§ **Given request**
Pictures stay out of the copy; set down each line of the listing below exactly.

..........

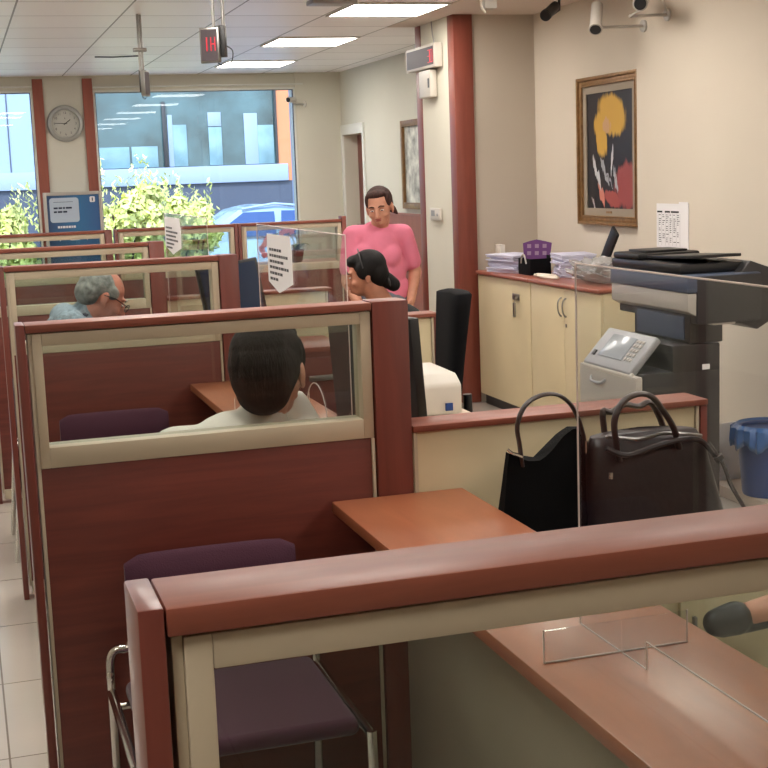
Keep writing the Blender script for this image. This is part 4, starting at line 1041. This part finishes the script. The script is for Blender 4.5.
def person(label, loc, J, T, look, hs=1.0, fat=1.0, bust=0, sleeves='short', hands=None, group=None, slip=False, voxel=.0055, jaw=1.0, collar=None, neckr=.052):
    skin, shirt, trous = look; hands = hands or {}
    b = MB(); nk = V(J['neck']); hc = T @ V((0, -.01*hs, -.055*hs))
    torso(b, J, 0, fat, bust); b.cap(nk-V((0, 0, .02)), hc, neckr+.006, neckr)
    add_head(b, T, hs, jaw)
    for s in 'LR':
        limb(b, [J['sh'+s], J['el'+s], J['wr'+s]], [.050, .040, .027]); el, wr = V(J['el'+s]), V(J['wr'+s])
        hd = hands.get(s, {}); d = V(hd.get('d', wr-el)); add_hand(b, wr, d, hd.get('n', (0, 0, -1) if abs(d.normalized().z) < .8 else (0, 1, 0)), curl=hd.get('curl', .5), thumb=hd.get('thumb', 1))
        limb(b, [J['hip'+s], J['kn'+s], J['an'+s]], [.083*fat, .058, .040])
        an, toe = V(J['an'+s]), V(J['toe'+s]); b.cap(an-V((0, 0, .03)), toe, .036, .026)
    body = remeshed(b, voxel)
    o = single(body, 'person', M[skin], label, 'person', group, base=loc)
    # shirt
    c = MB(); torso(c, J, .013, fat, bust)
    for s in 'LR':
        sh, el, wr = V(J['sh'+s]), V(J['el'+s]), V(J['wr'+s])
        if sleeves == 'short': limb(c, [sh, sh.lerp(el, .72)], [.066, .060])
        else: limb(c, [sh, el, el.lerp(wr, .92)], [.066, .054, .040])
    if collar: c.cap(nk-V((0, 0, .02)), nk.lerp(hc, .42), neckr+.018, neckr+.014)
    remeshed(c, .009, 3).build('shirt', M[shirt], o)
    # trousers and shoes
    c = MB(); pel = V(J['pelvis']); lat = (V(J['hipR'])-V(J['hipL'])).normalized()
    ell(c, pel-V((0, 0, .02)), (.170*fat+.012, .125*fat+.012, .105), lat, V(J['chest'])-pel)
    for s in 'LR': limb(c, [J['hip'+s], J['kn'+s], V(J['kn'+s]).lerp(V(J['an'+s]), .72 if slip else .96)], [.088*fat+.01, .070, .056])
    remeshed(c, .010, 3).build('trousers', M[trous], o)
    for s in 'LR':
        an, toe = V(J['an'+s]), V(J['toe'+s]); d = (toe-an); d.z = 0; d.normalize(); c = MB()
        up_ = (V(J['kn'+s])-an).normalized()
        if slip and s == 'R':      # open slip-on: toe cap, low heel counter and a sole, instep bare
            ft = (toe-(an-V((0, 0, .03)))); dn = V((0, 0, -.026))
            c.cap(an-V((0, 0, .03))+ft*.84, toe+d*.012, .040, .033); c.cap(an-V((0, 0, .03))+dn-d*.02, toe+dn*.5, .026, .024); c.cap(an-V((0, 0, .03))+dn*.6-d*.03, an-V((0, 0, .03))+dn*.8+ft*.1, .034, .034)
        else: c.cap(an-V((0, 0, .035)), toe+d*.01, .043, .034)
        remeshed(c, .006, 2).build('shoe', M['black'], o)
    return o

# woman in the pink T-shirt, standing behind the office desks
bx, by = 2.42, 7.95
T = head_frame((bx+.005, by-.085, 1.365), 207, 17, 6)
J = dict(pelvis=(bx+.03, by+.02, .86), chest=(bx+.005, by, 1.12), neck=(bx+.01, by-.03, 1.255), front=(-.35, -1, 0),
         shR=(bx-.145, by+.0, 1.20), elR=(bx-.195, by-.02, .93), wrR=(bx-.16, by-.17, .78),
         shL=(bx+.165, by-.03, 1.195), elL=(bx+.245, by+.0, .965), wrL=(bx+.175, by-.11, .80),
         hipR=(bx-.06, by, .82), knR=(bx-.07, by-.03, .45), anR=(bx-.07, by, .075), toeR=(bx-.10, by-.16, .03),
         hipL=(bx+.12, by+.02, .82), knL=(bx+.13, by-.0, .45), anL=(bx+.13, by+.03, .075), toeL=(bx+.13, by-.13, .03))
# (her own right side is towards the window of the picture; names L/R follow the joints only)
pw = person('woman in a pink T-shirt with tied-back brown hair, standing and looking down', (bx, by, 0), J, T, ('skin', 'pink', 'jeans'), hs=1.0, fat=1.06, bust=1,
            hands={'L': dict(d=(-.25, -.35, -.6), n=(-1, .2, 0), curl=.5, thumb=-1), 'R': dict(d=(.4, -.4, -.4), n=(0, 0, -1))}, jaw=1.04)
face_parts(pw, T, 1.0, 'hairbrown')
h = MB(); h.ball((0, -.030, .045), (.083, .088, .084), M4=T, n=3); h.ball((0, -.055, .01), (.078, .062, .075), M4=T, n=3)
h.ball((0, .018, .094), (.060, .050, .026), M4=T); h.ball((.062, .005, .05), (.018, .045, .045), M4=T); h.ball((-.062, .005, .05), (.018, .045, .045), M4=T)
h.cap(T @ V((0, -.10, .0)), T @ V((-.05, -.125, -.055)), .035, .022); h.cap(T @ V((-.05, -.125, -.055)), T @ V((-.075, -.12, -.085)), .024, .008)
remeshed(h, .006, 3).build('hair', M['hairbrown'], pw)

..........

§ **Task output**
Keep writing the Blender script for this image. This is part 4, starting at line 1041. This part finishes the script. The script is for Blender 4.5.
def person(label, loc, J, T, look, hs=1.0, fat=1.0, bust=0, sleeves='short', hands=None, group=None, slip=False, voxel=.0055, jaw=1.0, collar=None, neckr=.052):
    skin, shirt, trous = look; hands = hands or {}
    b = MB(); nk = V(J['neck']); hc = T @ V((0, -.01*hs, -.055*hs))
    torso(b, J, 0, fat, bust); b.cap(nk-V((0, 0, .02)), hc, neckr+.006, neckr)
    add_head(b, T, hs, jaw)
    for s in 'LR':
        limb(b, [J['sh'+s], J['el'+s], J['wr'+s]], [.050, .040, .027]); el, wr = V(J['el'+s]), V(J['wr'+s])
        hd = hands.get(s, {}); d = V(hd.get('d', wr-el)); add_hand(b, wr, d, hd.get('n', (0, 0, -1) if abs(d.normalized().z) < .8 else (0, 1, 0)), curl=hd.get('curl', .5), thumb=hd.get('thumb', 1))
        limb(b, [J['hip'+s], J['kn'+s], J['an'+s]], [.083*fat, .058, .040])
        an, toe = V(J['an'+s]), V(J['toe'+s]); b.cap(an-V((0, 0, .03)), toe, .036, .026)
    body = remeshed(b, voxel)
    o = single(body, 'person', M[skin], label, 'person', group, base=loc)
    # shirt
    c = MB(); torso(c, J, .013, fat, bust)
    for s in 'LR':
        sh, el, wr = V(J['sh'+s]), V(J['el'+s]), V(J['wr'+s])
        if sleeves == 'short': limb(c, [sh, sh.lerp(el, .72)], [.066, .060])
        else: limb(c, [sh, el, el.lerp(wr, .92)], [.066, .054, .040])
    if collar: c.cap(nk-V((0, 0, .02)), nk.lerp(hc, .42), neckr+.018, neckr+.014)
    remeshed(c, .009, 3).build('shirt', M[shirt], o)
    # trousers and shoes
    c = MB(); pel = V(J['pelvis']); lat = (V(J['hipR'])-V(J['hipL'])).normalized()
    ell(c, pel-V((0, 0, .02)), (.170*fat+.012, .125*fat+.012, .105), lat, V(J['chest'])-pel)
    for s in 'LR': limb(c, [J['hip'+s], J['kn'+s], V(J['kn'+s]).lerp(V(J['an'+s]), .72 if slip else .96)], [.088*fat+.01, .070, .056])
    remeshed(c, .010, 3).build('trousers', M[trous], o)
    for s in 'LR':
        an, toe = V(J['an'+s]), V(J['toe'+s]); d = (toe-an); d.z = 0; d.normalize(); c = MB()
        up_ = (V(J['kn'+s])-an).normalized()
        if slip and s == 'R':      # open slip-on: toe cap, low heel counter and a sole, instep bare
            ft = (toe-(an-V((0, 0, .03)))); dn = V((0, 0, -.026))
            c.cap(an-V((0, 0, .03))+ft*.84, toe+d*.012, .040, .033); c.cap(an-V((0, 0, .03))+dn-d*.02, toe+dn*.5, .026, .024); c.cap(an-V((0, 0, .03))+dn*.6-d*.03, an-V((0, 0, .03))+dn*.8+ft*.1, .034, .034)
        else: c.cap(an-V((0, 0, .035)), toe+d*.01, .043, .034)
        remeshed(c, .006, 2).build('shoe', M['black'], o)
    return o

# woman in the pink T-shirt, standing behind the office desks
bx, by = 2.42, 7.95
T = head_frame((bx+.005, by-.085, 1.365), 207, 17, 6)
J = dict(pelvis=(bx+.03, by+.02, .86), chest=(bx+.005, by, 1.12), neck=(bx+.01, by-.03, 1.255), front=(-.35, -1, 0),
         shR=(bx-.145, by+.0, 1.20), elR=(bx-.195, by-.02, .93), wrR=(bx-.16, by-.17, .78),
         shL=(bx+.165, by-.03, 1.195), elL=(bx+.245, by+.0, .965), wrL=(bx+.175, by-.11, .80),
         hipR=(bx-.06, by, .82), knR=(bx-.07, by-.03, .45), anR=(bx-.07, by, .075), toeR=(bx-.10, by-.16, .03),
         hipL=(bx+.12, by+.02, .82), knL=(bx+.13, by-.0, .45), anL=(bx+.13, by+.03, .075), toeL=(bx+.13, by-.13, .03))
# (her own right side is towards the window of the picture; names L/R follow the joints only)
pw = person('woman in a pink T-shirt with tied-back brown hair, standing and looking down', (bx, by, 0), J, T, ('skin', 'pink', 'jeans'), hs=1.0, fat=1.06, bust=1,
            hands={'L': dict(d=(-.25, -.35, -.6), n=(-1, .2, 0), curl=.5, thumb=-1), 'R': dict(d=(.4, -.4, -.4), n=(0, 0, -1))}, jaw=1.04)
face_parts(pw, T, 1.0, 'hairbrown')
h = MB(); h.ball((0, -.030, .045), (.083, .088, .084), M4=T, n=3); h.ball((0, -.055, .01), (.078, .062, .075), M4=T, n=3)
h.ball((0, .018, .094), (.060, .050, .026), M4=T); h.ball((.062, .005, .05), (.018, .045, .045), M4=T); h.ball((-.062, .005, .05), (.018, .045, .045), M4=T)
h.cap(T @ V((0, -.10, .0)), T @ V((-.05, -.125, -.055)), .035, .022); h.cap(T @ V((-.05, -.125, -.055)), T @ V((-.075, -.12, -.085)), .024, .008)
remeshed(h, .006, 3).build('hair', M['hairbrown'], pw)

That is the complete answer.